Greg L. Slaney1,David A. MacLean, Van Lantz, Kevin B. Porter
1 Faculty of Forestry and Environmental Management, University of New Brunswick,
SERG Project #2006/06
Year of Project: 2006
Report Received: 2007
Home |
Technical Note
Abstract
To evaluate the cost effectiveness of pest management investments we expanded the Spruce Budworm Decision Support System (SBW DSS) to include protection costs, wood product value, and carbon (C) sequestration potential. The expanded SBW DSS allows pest managers to choose among a number of protection priority objectives, including minimizing protection program costs per cubic meter volume protected, per dollar of wood product value protected, or per ton of carbon (C) protected.

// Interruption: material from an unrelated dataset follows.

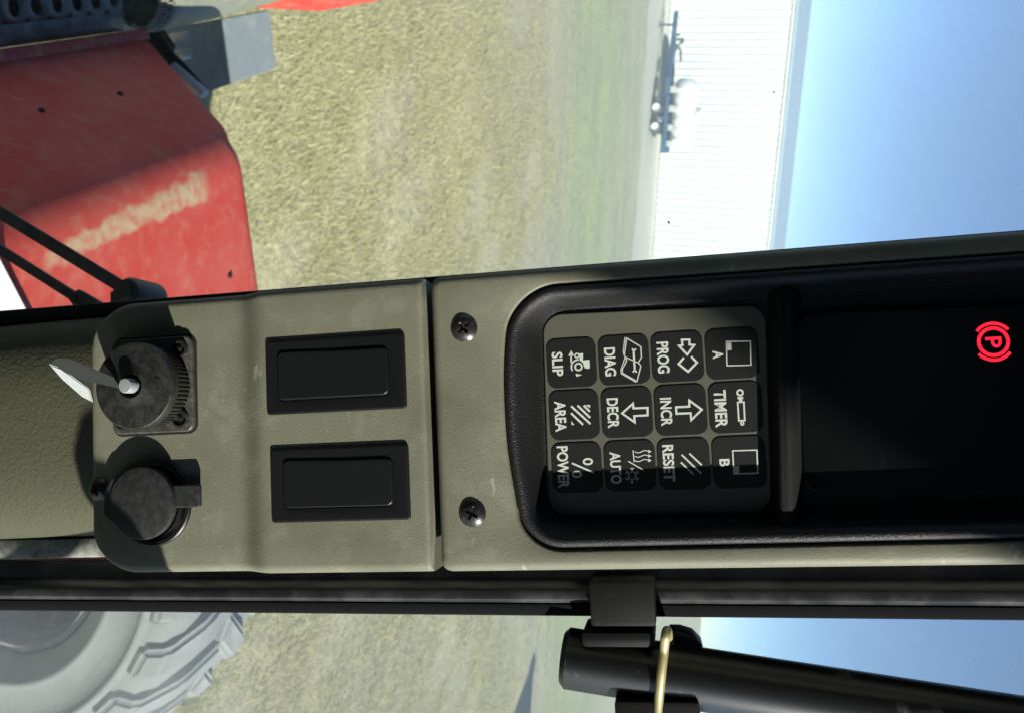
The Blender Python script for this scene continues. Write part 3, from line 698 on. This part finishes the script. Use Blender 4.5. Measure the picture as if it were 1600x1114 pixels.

In our applied analysis of New Brunswick’s Crown Timber License 1, we selected four protection scenarios, all designed to limit defoliation to 40% of current year foliage per year, but with different protection frequency scenarios: (i) very aggressive (protecting in every year of the outbreak), (ii) aggressive (protecting the peak 3 years of outbreak), (iii) semi aggressive (protecting every second year of outbreak), and (iv) do-nothing (normal outbreak with no protection). These protection frequency scenarios were combined with four protection size scenarios: 10,000ha, 25,000ha, 100,000ha, and 150,000 ha protection programs. The aggressive protection scenario under a 10,000ha protection program was the most cost effective protection option for each protection priority objective. This scenario combination resulted in an average volume protection cost of $2.55 /m3, an average C protection cost of $2.66 /ton C, or an average wood product protection cost of $0.10 /$ wood value.